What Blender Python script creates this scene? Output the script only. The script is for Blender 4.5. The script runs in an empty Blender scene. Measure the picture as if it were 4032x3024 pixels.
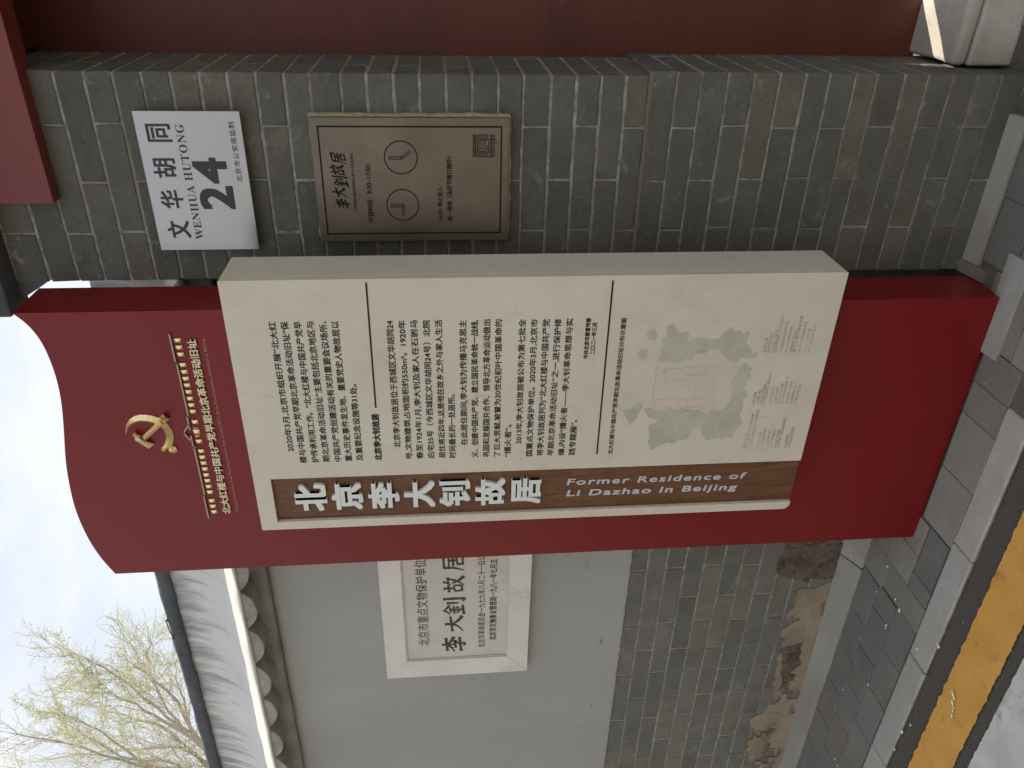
import bpy, bmesh, math, random
from mathutils import Vector, Matrix, noise
from mathutils.geometry import tessellate_polygon as tess
random.seed(7)
rad = math.radians
S = bpy.context.scene
COL = S.collection

# ------------------------------------------------------------------ camera
# phone held sideways: the camera is rolled a quarter turn, so the place's "up" points to the left of the picture
RT = Vector((0.86186496, 0.50646958, -0.02602589))
DN = Vector((0.02191124, -0.08845964, -0.99583874))
FW = Vector((-0.50666427, 0.85770826, -0.08733764))
EYE = Vector((0, 0, 1.5))
FPX = 3087.9286
cam_d = bpy.data.cameras.new('camera'); cam = bpy.data.objects.new('camera', cam_d); COL.objects.link(cam)
cam_d.sensor_fit = 'HORIZONTAL'; cam_d.sensor_width = 36; cam_d.lens = 27.5708; cam_d.clip_start = 0.05; cam_d.clip_end = 500
m = Matrix((DN, RT, -FW)).transposed().to_4x4(); m.translation = EYE
cam.matrix_world = m
S.camera = cam

# ------------------------------------------------------------------ light
SUN_AZ = Vector((0.74, 0.673)).normalized()      # horizontal direction towards the sun (behind the wall, to the right)
SUN_EL = rad(58)
w = bpy.data.worlds.new('World'); S.world = w; w.use_nodes = True
nt = w.node_tree; N = nt.nodes; L = nt.links; N.clear()
out = N.new('ShaderNodeOutputWorld'); bg = N.new('ShaderNodeBackground'); bg.inputs[1].default_value = 0.10
sky = N.new('ShaderNodeTexSky'); sky.sky_type = 'NISHITA'; sky.sun_disc = False
sky.sun_elevation = SUN_EL; sky.sun_rotation = math.atan2(SUN_AZ.x, SUN_AZ.y)
sky.air_density = 1.3; sky.dust_density = 3.0; sky.ozone_density = 1.5
tc = N.new('ShaderNodeTexCoord'); mp = N.new('ShaderNodeMapping'); mp.inputs['Scale'].default_value = (1.0, 1.0, 2.6)
nz = N.new('ShaderNodeTexNoise'); nz.inputs['Scale'].default_value = 2.3; nz.inputs['Detail'].default_value = 7; nz.inputs['Roughness'].default_value = .55
rp = N.new('ShaderNodeValToRGB'); rp.color_ramp.elements[0].position = .48; rp.color_ramp.elements[1].position = .66
mx = N.new('ShaderNodeMixRGB'); mx.inputs[2].default_value = (5.6, 5.65, 5.7, 1)
ml = N.new('ShaderNodeMath'); ml.operation = 'MULTIPLY'; ml.inputs[1].default_value = .8
L.new(tc.outputs['Generated'], mp.inputs[0]); L.new(mp.outputs[0], nz.inputs[0]); L.new(nz.outputs[0], rp.inputs[0])
L.new(rp.outputs[0], ml.inputs[0]); L.new(ml.outputs[0], mx.inputs[0]); L.new(sky.outputs[0], mx.inputs[1])
# thin bright haze over the whole dome takes most of the blue out
hz = N.new('ShaderNodeMixRGB'); hz.inputs[0].default_value = .68; hz.inputs[2].default_value = (4.35, 4.4, 4.5, 1)
L.new(mx.outputs[0], hz.inputs[1]); L.new(hz.outputs[0], bg.inputs[0]); L.new(bg.outputs[0], out.inputs[0])
sd = bpy.data.lights.new('sun', 'SUN'); sd.energy = 3.3; sd.angle = rad(.5); sd.color = (1, .88, .70)
sun = bpy.data.objects.new('sun', sd); COL.objects.link(sun)
sv = Vector((SUN_AZ.x*math.cos(SUN_EL), SUN_AZ.y*math.cos(SUN_EL), math.sin(SUN_EL)))
sun.rotation_euler = sv.to_track_quat('Z', 'Y').to_euler(); sun.location = (3, 3, 8)
S.view_settings.view_transform = 'Standard'; S.view_settings.look = 'None'; S.view_settings.gamma = 1
S.view_settings.use_curve_mapping = False; S.view_settings.exposure = 1.2
S.cycles.max_bounces = 8

# ------------------------------------------------------------------ helpers
def at(px, py, Y):
    """point on the plane y=Y of the place, from a place in the 4032x3024 photograph"""
    X, Z = 3024-py, px
    d = RT*((X-1512)/FPX) + DN*((Z-2016)/FPX) + FW
    return EYE + d*(Y/d.y)

def tag(o, label=None, cat=None, group=None, kind=None):
    if label: o['label'] = label
    if cat: o['category'] = cat
    if group: o['group'] = group
    if kind: o['kind'] = kind
    return o

def empty(name, loc, label, cat, group=None):
    o = bpy.data.objects.new(name, None); COL.objects.link(o); o.location = loc; o.empty_display_size = .1
    return tag(o, label, cat, group)

def link(name, me, mat=None, parent=None, kind=None, label=None):
    o = bpy.data.objects.new(name, me); COL.objects.link(o)
    if mat is not None and not me.materials: me.materials.append(mat)
    if parent is not None:
        o.parent = parent
        o.matrix_parent_inverse = PINV(parent)
    if kind: o['kind'] = kind
    if label: o['label'] = label
    return o

def PINV(p): return wm(p).inverted()

def wm(p):
    l = Matrix.LocRotScale(p.location, p.rotation_euler, p.scale)
    return l if p.parent is None else wm(p.parent) @ p.matrix_parent_inverse @ l

def bm_obj(name, bm, mat, parent=None, kind=None, label=None, smooth=False):
    me = bpy.data.meshes.new(name)
    bmesh.ops.recalc_face_normals(bm, faces=bm.faces)
    bm.to_mesh(me); bm.free()
    if smooth:
        for p in me.polygons: p.use_smooth = True
    return link(name, me, mat, parent, kind, label)

def add_box(bm, x0, x1, y0, y1, z0, z1, bev=0.0, seg=1):
    b = bmesh.new()
    bmesh.ops.create_cube(b, size=1)
    for v in b.verts: v.co = Vector(((x0+x1)/2+v.co.x*(x1-x0), (y0+y1)/2+v.co.y*(y1-y0), (z0+z1)/2+v.co.z*(z1-z0)))
    if bev > 0: bmesh.ops.bevel(b, geom=list(b.edges), offset=bev, segments=seg, affect='EDGES', profile=.5)
    merge(bm, b)

def merge(bm, b):
    me = bpy.data.meshes.new('tmp'); b.to_mesh(me); b.free(); bm.from_mesh(me); bpy.data.meshes.remove(me)

def box(name, x0, x1, y0, y1, z0, z1, mat, parent=None, bev=.002, seg=2, **k):
    bm = bmesh.new(); add_box(bm, x0, x1, y0, y1, z0, z1, bev, seg)
    return bm_obj(name, bm, mat, parent, **k)

def prism_bm(pts, y0, y1, bev=0.0, seg=1):
    """pts: (x,z) outline; solid between planes y0 (front) and y1"""
    b = bmesh.new()
    f = [b.verts.new((x, y0, z)) for x, z in pts]; k = [b.verts.new((x, y1, z)) for x, z in pts]
    ff = b.faces.new(f); kk = b.faces.new(list(reversed(k)))
    for i in range(len(pts)):
        j = (i+1) % len(pts); b.faces.new((f[j], f[i], k[i], k[j]))
    bmesh.ops.recalc_face_normals(b, faces=b.faces)
    if bev > 0:
        e = [e for e in b.edges if (e.verts[0].co.y == y0 and e.verts[1].co.y == y0)]
        bmesh.ops.bevel(b, geom=e, offset=bev, segments=seg, affect='EDGES', profile=.5)
    bmesh.ops.triangulate(b, faces=[q for q in b.faces if len(q.verts) > 4])
    return b

def curve_mesh(ob):
    dg = bpy.context.evaluated_depsgraph_get()
    me = bpy.data.meshes.new_from_object(ob.evaluated_get(dg))
    return me

_fc = {}
def glyphs(s, bold=0.0, depth=0.0, sp=1.0, shear=0.0):
    c = bpy.data.curves.new('t', 'FONT'); c.body = s; c.size = 1; c.offset = bold; c.resolution_u = 3; c.space_character = sp; c.shear = shear
    c.fill_mode = 'FRONT' if depth == 0 else 'BOTH'; c.extrude = depth
    o = bpy.data.objects.new('t', c); COL.objects.link(o)
    bpy.context.view_layer.update()
    me = curve_mesh(o)
    vs = [v.co.copy() for v in me.vertices]; fs = [tuple(p.vertices) for p in me.polygons]
    bpy.data.meshes.remove(me); bpy.data.objects.remove(o); bpy.data.curves.remove(c)
    return vs, fs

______

What the exercise asks: Everything from the top line of the data down to and including the line with "COL = S.collection" is to be copied, except the pictures.

Result for this exercise:
What Blender Python script creates this scene? Output the script only. The script is for Blender 4.5. The script runs in an empty Blender scene. Measure the picture as if it were 4032x3024 pixels.
import bpy, bmesh, math, random
from mathutils import Vector, Matrix, noise
from mathutils.geometry import tessellate_polygon as tess
random.seed(7)
rad = math.radians
S = bpy.context.scene
COL = S.collection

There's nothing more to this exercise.